BEGIN Listed records

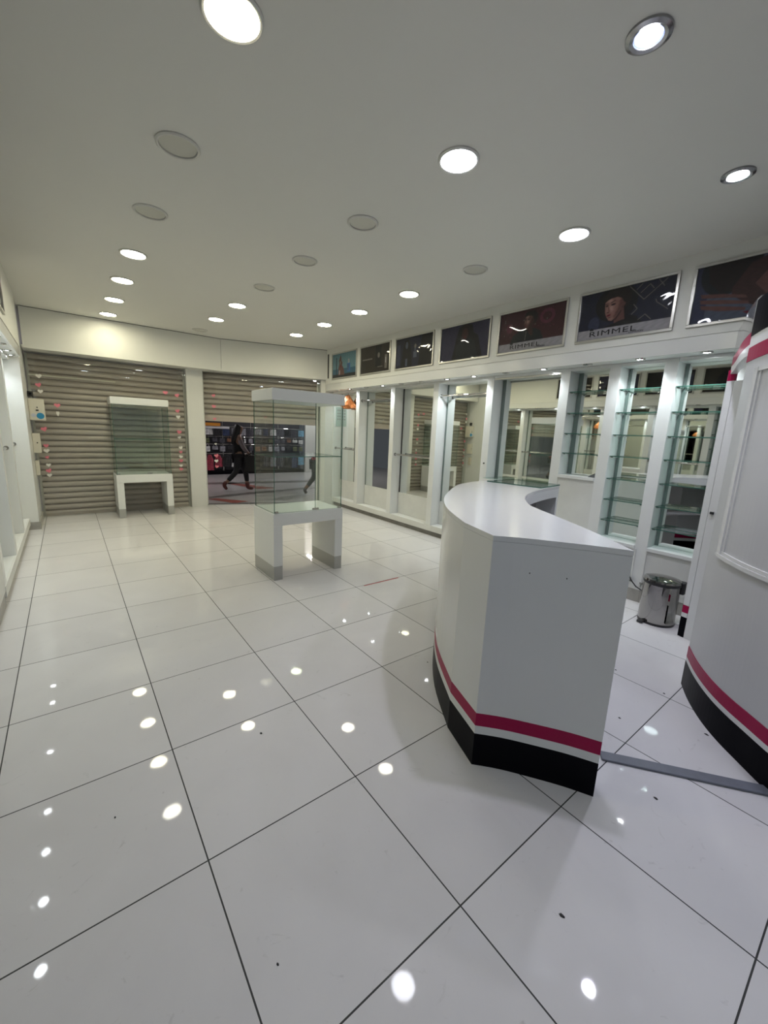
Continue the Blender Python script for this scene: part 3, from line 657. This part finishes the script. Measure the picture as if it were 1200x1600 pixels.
# orange crumpled foil bag hanging at the top of the end niche
OR = mat('copper_foil', (0.50, 0.17, 0.05), .35, metal=.35, var=.5, vscale=14, bump=.6, bscale=12)
b = MB(); rings = []; n = 14
prof = [(.02, .20), (.07, .17), (.12, .10), (.15, .02), (.14, -.03), (.02, -.035)]
vs = []
for i, (r, z) in enumerate(prof):
    for k in range(n):
        a = 2*math.pi*k/n; rr = r*(1+.22*math.sin(3*a+i)+.1*random.uniform(-1, 1)); vs.append((rr*math.cos(a)*.75, rr*math.sin(a)*1.1, z+.012*random.uniform(-1, 1)))
fs = [(i*n+k, i*n+(k+1)%n, (i+1)*n+(k+1)%n, (i+1)*n+k) for i in range(len(prof)-1) for k in range(n)] + [tuple(range(n))[::-1], tuple((len(prof)-1)*n+k for k in range(n))]
t = thing('foil_decoration', 'crumpled copper-orange foil decoration hanging at the top of the end niche', 'decoration', (3.875, 5.28, 1.885))
MB().add(vs, fs).build('foil', OR, t); MB().tube([(0,0,.19),(0.004,0,.246)], .003, 6).build('hanging_string', BLACKP, t)
# perforated card on the end panel
SHEET = mat('pale_green_card', (0.42, 0.52, 0.48), .4)
t = thing('dotted_card', 'pale green card with two columns of small dark squares on the end panel', 'card', (3.90, 5.693, 1.53))
MB().box(-.03, .095, 0, .006, 0, .36).build('card', SHEET, t)
b = MB()
for r in range(4):
    for c in range(2): b.box(.0+c*.045, .028+c*.045, -.003, 0, .12+r*.055, .15+r*.055)
b.build('printed_squares', GREYIN, t)

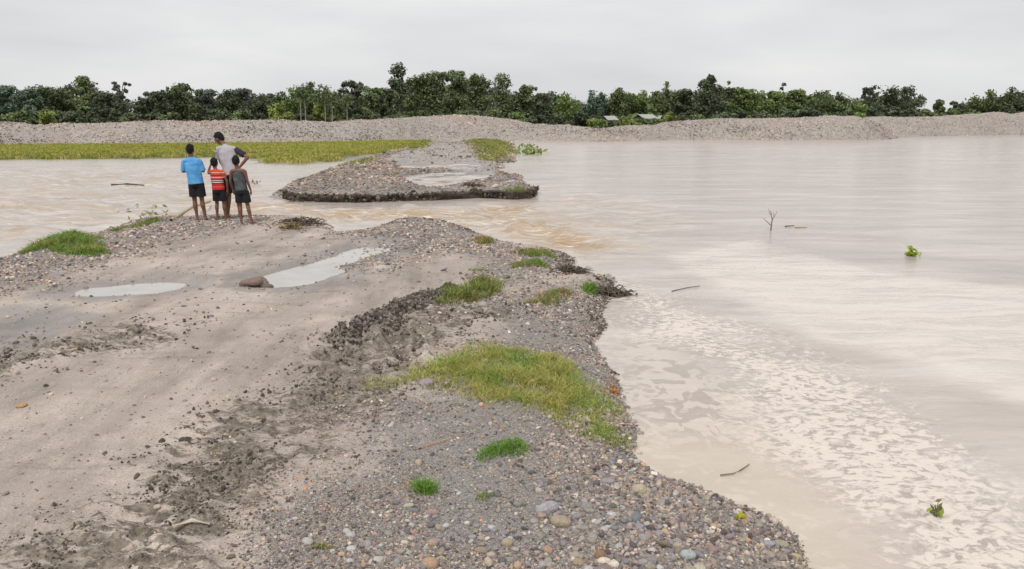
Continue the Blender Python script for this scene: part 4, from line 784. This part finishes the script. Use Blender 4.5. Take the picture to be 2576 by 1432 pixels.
def person(px_, py_, Hh, rz, spec, label):
    zg = .0; x, y = U(px_, py_, .17); zg = float(height(np.array([x]), np.array([y]))[0]); s = Hh/1.70; hs = spec.get('head', 1.0)*s
    root = bpy.data.objects.new('person', None); C.objects.link(root); root.location = (x, y, zg); root.rotation_euler = (0, 0, rz); tag(root, label, 'person')
    S = lambda v: Vector(v)*s
    feet = spec['feet']; hipc = S(spec.get('hip', (0, 0, .88))); shc = S(spec.get('sh', (0, 0, 1.38))); shw = spec.get('shw', .175)*s
    b = Blob(); knees = []; hd = S(spec['headc']); yaw = spec.get('yaw', 0); pit = spec.get('pit', 0); RM = Euler((pit, 0, yaw), 'XYZ').to_matrix() if False else (Matrix.Rotation(yaw, 3, 'Z') @ Matrix.Rotation(pit, 3, 'X'))
    for sg, (fx, fy, kx, ky, fyaw) in zip((-1, 1), feet):
        hip = hipc+Vector((sg*.085*s, 0, 0)); ank = S((fx, fy, .075)); kn = S((kx, ky, .47)); knees.append((hip, kn, ank))
        calf = kn*.68+ank*.32+Vector((0, -.018*s, 0))
        b.cap([hip, hip*.5+kn*.5, kn], [.080*s, .066*s, .050*s]); b.cap([kn, calf, kn*.3+ank*.7, ank], [.049*s, .052*s, .036*s, .031*s])
        fd = Matrix.Rotation(fyaw, 3, 'Z') @ Vector((0, 1, 0)); b.ell(ank+Vector((0, 0, -.042*s))-fd*.035*s, (.03*s, .034*s, .034*s), (0, 0, fyaw))
        b.cap([ank+Vector((0, 0, -.03*s)), ank+fd*.075*s+Vector((0, 0, -.048*s)), ank+fd*.135*s+Vector((0, 0, -.058*s))], [.032*s, (.038*s, .024*s), (.040*s, .016*s)])
        sdv = fd.cross(Vector((0, 0, 1)))
        for k in range(5): o = ank+fd*.140*s+sdv*(.030-.015*k)*s*(-sg)*-1+Vector((0, 0, -.061*s)); b.cap([o-fd*.02*s, o+fd*(.030-.003*k)*s], [.0095*s, .0085*s])
    mid = hipc*.45+shc*.55
    b.cap([hipc-Vector((0, 0, .03*s)), hipc*.8+shc*.2, mid, hipc*.15+shc*.85, shc+Vector((0, 0, .01*s))], [(.135*s, .095*s), (.118*s, .082*s), (.135*s, .092*s), (.150*s, .092*s), (.085*s, .06*s)])
    b.cap([shc+Vector((-shw*.85, 0, -.01*s)), shc+Vector((0, 0, .01*s)), shc+Vector((shw*.85, 0, -.01*s))], [.05*s, .058*s, .05*s])
    b.cap([shc, hd+RM @ Vector((0, -.02, -.07))*hs], [.052*s, .048*s])
    # head: skull, jaw, nose, lips, brows, ears
    q_ = lambda v: hd+RM @ (Vector(v)*hs); rot = RM.to_euler(); b.ell(hd, (.076*hs, .092*hs, .105*hs), rot); b.ell(q_((0, .022, -.05)), (.056*hs, .062*hs, .062*hs), rot); b.ell(q_((0, .055, -.088)), (.026*hs, .024*hs, .02*hs), rot)
    b.cap([q_((0, .088, .015)), q_((0, .108, -.018))], [.009*hs, .014*hs]); b.ell(q_((0, .088, -.05)), (.022*hs, .012*hs, .010*hs), rot); b.cap([q_((-.035, .082, .028)), q_((.035, .082, .028))], [.009*hs, .009*hs])
    for sg in (-1, 1): b.ell(q_((sg*.078, -.002, -.012)), (.008*hs, .018*hs, .030*hs), rot); b.ell(q_((sg*.03, .082, .008)), (.012*hs, .008*hs, .008*hs), rot)
    arms = []
    for sg, A in zip((-1, 1), spec['arms']):
        sh = shc+Vector((sg*shw, 0, -.02*s)); el = S(A[0]); wr = S(A[1]); arms.append((sh, el, wr)); b.cap([sh, sh*.5+el*.5, el], [.046*s, .040*s, .034*s]); b.cap([el, el*.65+wr*.35, wr], [.034*s, .034*s, .023*s])
        hand(b, wr, A[2], A[3], s, A[4] if len(A) > 4 else .45, sg)
    link('body', b.bake('body', spec.get('skin', SK), .0075*max(s, .8), 3), root)
    for sg in (-1, 1):                            # eyes
        e_ = Blob(); e_.ell(q_((sg*.03, .089, .008)), (.008*hs, .006*hs, .005*hs), rot); me = bpy.data.meshes.new('eye'); me.from_pydata(e_.V, [], e_.T); me.materials.append(HAIR); link('eye', me, root)
    hb = Blob(); hb.ell(q_((0, -.018, .026)), (.086*hs, .096*hs, .100*hs), rot); hb.ell(q_((0, -.052, -.018)), (.070*hs, .052*hs, .066*hs), rot); hb.ell(q_((0, .045, .078)), (.058*hs, .045*hs, .035*hs), rot)
    for k in range(26):
        a = random.uniform(0, 6.28); e2 = random.uniform(.2, 1.4); v = Vector((math.cos(a)*math.cos(e2)*.08, -.02+math.sin(a)*math.cos(e2)*.09, .03+math.sin(e2)*.095)); hb.ell(q_(v), (.016*hs,)*3)
    link('hair', hb.bake('hair', HAIR, .008, 2), root)
    # shorts
    c = Blob(); c.cap([hipc+Vector((0, 0, .10*s)), hipc+Vector((0, 0, -.02*s)), hipc+Vector((0, 0, -.10*s))], [(.140*s, .104*s), (.160*s, .118*s), (.165*s, .115*s)], True)
    sl = spec.get('shortl', .9)
    for sg, (hip, kn, ank) in zip((-1, 1), knees): e_ = hip+(kn-hip)*sl; c.cap([hip+Vector((0, 0, -.02*s)), hip*.5+e_*.5, e_], [.092*s, .099*s, .108*s], True)
    link('shorts', c.bake('shorts', BLK, .011, 3), root)
    # shirt
    c = Blob(); hem = hipc+Vector((0, 0, spec.get('hem', -.03)*s)); o_ = spec.get('loose', .02)*s; tank = spec.get('tank')
    topw = .105*s if tank else .112*s
    c.cap([hem, hipc*.7+shc*.3, mid, hipc*.15+shc*.85, shc+Vector((0, 0, (.005 if tank else .022)*s))], [(.150*s+o_, .112*s+o_), (.140*s+o_, .100*s+o_), (.150*s+o_, .104*s+o_*.7), ((.140 if tank else .158)*s+o_*.5, .104*s+o_*.4), (topw, .074*s)], True)
    if not tank:
        c.cap([shc+Vector((-shw*.9, 0, -.012*s)), shc+Vector((0, 0, .004*s)), shc+Vector((shw*.9, 0, -.012*s))], [.058*s, .066*s, .058*s]); c.cap([shc+Vector((0, 0, .0)), shc+(hd-shc)*.33], [.075*s, .058*s], True)
        if spec.get('sleeve_mat') is None:
            for sh, el, wr in arms: e_ = sh+(el-sh)*spec.get('sleeve', .75); c.cap([sh, sh*.5+e_*.5, e_], [.056*s, .056*s, .058*s], True)
    link('shirt', c.bake('shirt', spec['shirt'], .010, 3), root)
    if spec.get('sleeve_mat') is not None:
        for (sh, el, wr), mt_ in zip(arms, spec['sleeve_mat']): e_ = sh+(el-sh)*spec.get('sleeve', .75); cc_ = Blob(); cc_.cap([sh+(el-sh)*.02, sh*.5+e_*.5, e_], [.063*s, .062*s, .064*s], True); link('sleeve', cc_.bake('sleeve', mt_, .010, 2), root)
    return root
# arms: elbow, wrist, hand direction, back-of-hand direction, curl
person(508, 555, 1.44, R(6), dict(headc=(-.13,.02,1.60), sh=(-.11,.0,1.37), hip=(-.06,0,.88), head=1.06, hem=-.04, loose=.028, sleeve=.95,
    feet=[(-.10,.0,-.13,.03,.35),(.08,.02,.03,.03,.15)], arms=[((-.33,.03,1.12),(-.17,.22,1.13),(1,.2,.05),(0,1,.2)),((.12,.03,1.12),(-.04,.23,1.16),(-1,.1,.0),(0,1,.2))], shirt=BLUE, shortl=.80),
    'boy in a loose blue shirt and black shorts with arms folded, seen from behind')
person(556, 552, 1.20, R(-3), dict(headc=(-.07,.03,1.57), sh=(-.03,.0,1.34), hip=(0,0,.86), head=1.16, hem=-.02, loose=.03, shirt=STRIPE, sleeve=.6, shortl=.84,
    feet=[(-.10,.0,-.09,.03,.3),(.13,.02,.11,.03,-.3)], arms=[((-.30,.10,1.30),(-.24,.16,1.52),(.35,.1,.75),(-.3,-.8,.2)),((.25,.0,1.08),(.23,.04,.84),(.0,.1,-1),(1,0,0))]),
    'smallest boy in a red and white striped shirt with one hand raised to his head')
person(590, 549, 1.70, R(10), dict(headc=(-.20,.15,1.56), yaw=R(68), pit=R(-28), sh=(-.07,.07,1.37), hip=(.02,-.02,.89), shw=.17, hem=-.04, loose=.022, shirt=GREYC, sleeve_mat=(GREYC, DKG), sleeve=.72, head=.98,
    feet=[(-.12,.0,-.08,.04,.6),(.10,.05,.10,.05,-.1)], arms=[((-.20,.14,1.10),(-.12,.26,.92),(.3,.4,-.8),(-1,0,0)),((.34,-.03,1.20),(.16,-.06,.99),(-.5,.4,-.6),(.4,-.8,.2))], shortl=.9),
    'tall man in a grey shirt looking down with one hand on his hip')
person(617, 564, 1.26, R(4), dict(headc=(-.12,.02,1.57), sh=(-.08,.0,1.34), hip=(-.03,0,.86), head=1.14, hem=-.02, loose=.012, shirt=VEST, tank=True, sleeve=.6, shortl=.82, shw=.165,
    feet=[(-.09,.0,-.10,.03,.25),(.17,-.03,.09,.02,-1.1)], arms=[((-.29,.02,1.08),(-.27,.10,.86),(.1,.2,-1),(-1,0,0)),((.13,.0,1.08),(.18,.06,.84),(.0,.2,-1),(1,0,0))]),
    'boy in a dark sleeveless vest standing nearest, in front of the tall man')

# ---------------------------------------------------------------- bamboo pole and small debris
def pole(name, pts, r0, r1, mat, label, cat, nodes=0, nodemat=None, sides=10):
    base = Vector(pts[0]); pp = [tuple(Vector(p)-base) for p in pts]; Vt, Ft = tubes([(pp, r0, r1)], sides)
    if nodes:
        root = bpy.data.objects.new(name, None); C.objects.link(root); root.location = base; tag(root, label, cat); link('stem', mesh_np(name, Vt, Ft, mat), root)
        a, b = Vector(pp[0]), Vector(pp[-1])
        for k in range(1, nodes):
            t = k/nodes; c = a.lerp(b, t); d = (b-a).normalized()*.012; r = (r0+(r1-r0)*t)*1.18; Vt, Ft = tubes([([c-d, c, c+d], r, r)], sides); link('node_ring', mesh_np('node_ring', Vt, Ft, nodemat or mat), root)
        return root
    o = link(name, mesh_np(name, Vt, Ft, mat), None, base, label, cat); return o
straw = simple('straw_cane', (.42, .32, .19), .6, .2, 14, .004); twig = simple('grey_twig', (.13, .105, .085), .9, .3, 20, .004); pale = simple('pale_wood', (.55, .48, .40), .8, .12, 14, .004); oran = simple('orange_stalk', (.50, .27, .12), .8, .2, 20, .003)
x0, y0 = U(430, 551, .2); x1, y1 = U(528, 505, .12)
pole('bamboo_pole', [(x0, y0, .17), ((x0+x1)/2, (y0+y1)/2, .20), (x1, y1, .10)], .034, .026, straw, 'straw coloured bamboo pole sloping from the bank into the river behind the boys', 'pole', 9, twig)
def stick(pts, r, mat, label, name='stick', cat='stick', lift=.012, onwater=False):
    P = []
    for (x, y) in pts:
        a, b = U(x, y, 0 if onwater else .15); P.append((a, b, (.0 if onwater else max(0, float(height(np.array([a]), np.array([b]))[0])))+lift))
    return pole(name, P, r, r*.6, mat, label, cat, sides=7)
stick([(440,1352),(485,1342),(530,1335)], .016, pale, 'pale bleached stick lying in the dark mud at lower left', lift=.02)
stick([(1050,1135),(1120,1112),(1150,1098),(1190,1092)], .003, oran, 'long dry orange stalk lying left of the bright green clump', name='dry_stalk', cat='stalk')
stick([(1270,1080),(1235,1045),(1215,1020)], .003, oran, 'dry orange stalk leaning below the large grass patch', name='dry_stalk', cat='stalk', lift=.02)
stick([(1690,735),(1730,726),(1760,722)], .007, twig, 'thin dark twig floating beyond the pointed gravel tip', onwater=True)
stick([(1812,1200),(1845,1196),(1862,1188),(1885,1172)], .005, simple('brown_twig', (.25, .17, .09), .7, .2, 20), 'bent brown twig floating close to the gravel shore', onwater=True)
stick([(1975,571),(1998,569)], .012, twig, 'dark floating stick right of the branching snag', onwater=True); stick([(2000,574),(2030,573)], .012, straw, 'tan floating reed beside the dark floating stick', onwater=True)
stick([(280,466),(320,464),(362,467)], .035, twig, 'low dark driftwood log in the rapids at left', onwater=True, name='driftwood_log', cat='log')
stick([(1650,1372),(1692,1380)], .007, twig, 'short dark twig among the shore pebbles', lift=.03)
z_ = 0
x, y = U(1200, 1245, .15); g0 = float(height(np.array([x]), np.array([y]))[0]); pole('dry_stalk', [(x, y, g0), (x-.005, y, g0+.075)], .004, .002, straw, 'upright straw stalk beside the smallest green tuft', 'stalk', sides=6)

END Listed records

Above are the records; repeat their lines from the first through the line containing "b.build('printed_squares', GREYIN, t)", and leave out each picture.

Continue the Blender Python script for this scene: part 3, from line 657. This part finishes the script. Measure the picture as if it were 1200x1600 pixels.
# orange crumpled foil bag hanging at the top of the end niche
OR = mat('copper_foil', (0.50, 0.17, 0.05), .35, metal=.35, var=.5, vscale=14, bump=.6, bscale=12)
b = MB(); rings = []; n = 14
prof = [(.02, .20), (.07, .17), (.12, .10), (.15, .02), (.14, -.03), (.02, -.035)]
vs = []
for i, (r, z) in enumerate(prof):
    for k in range(n):
        a = 2*math.pi*k/n; rr = r*(1+.22*math.sin(3*a+i)+.1*random.uniform(-1, 1)); vs.append((rr*math.cos(a)*.75, rr*math.sin(a)*1.1, z+.012*random.uniform(-1, 1)))
fs = [(i*n+k, i*n+(k+1)%n, (i+1)*n+(k+1)%n, (i+1)*n+k) for i in range(len(prof)-1) for k in range(n)] + [tuple(range(n))[::-1], tuple((len(prof)-1)*n+k for k in range(n))]
t = thing('foil_decoration', 'crumpled copper-orange foil decoration hanging at the top of the end niche', 'decoration', (3.875, 5.28, 1.885))
MB().add(vs, fs).build('foil', OR, t); MB().tube([(0,0,.19),(0.004,0,.246)], .003, 6).build('hanging_string', BLACKP, t)
# perforated card on the end panel
SHEET = mat('pale_green_card', (0.42, 0.52, 0.48), .4)
t = thing('dotted_card', 'pale green card with two columns of small dark squares on the end panel', 'card', (3.90, 5.693, 1.53))
MB().box(-.03, .095, 0, .006, 0, .36).build('card', SHEET, t)
b = MB()
for r in range(4):
    for c in range(2): b.box(.0+c*.045, .028+c*.045, -.003, 0, .12+r*.055, .15+r*.055)
b.build('printed_squares', GREYIN, t)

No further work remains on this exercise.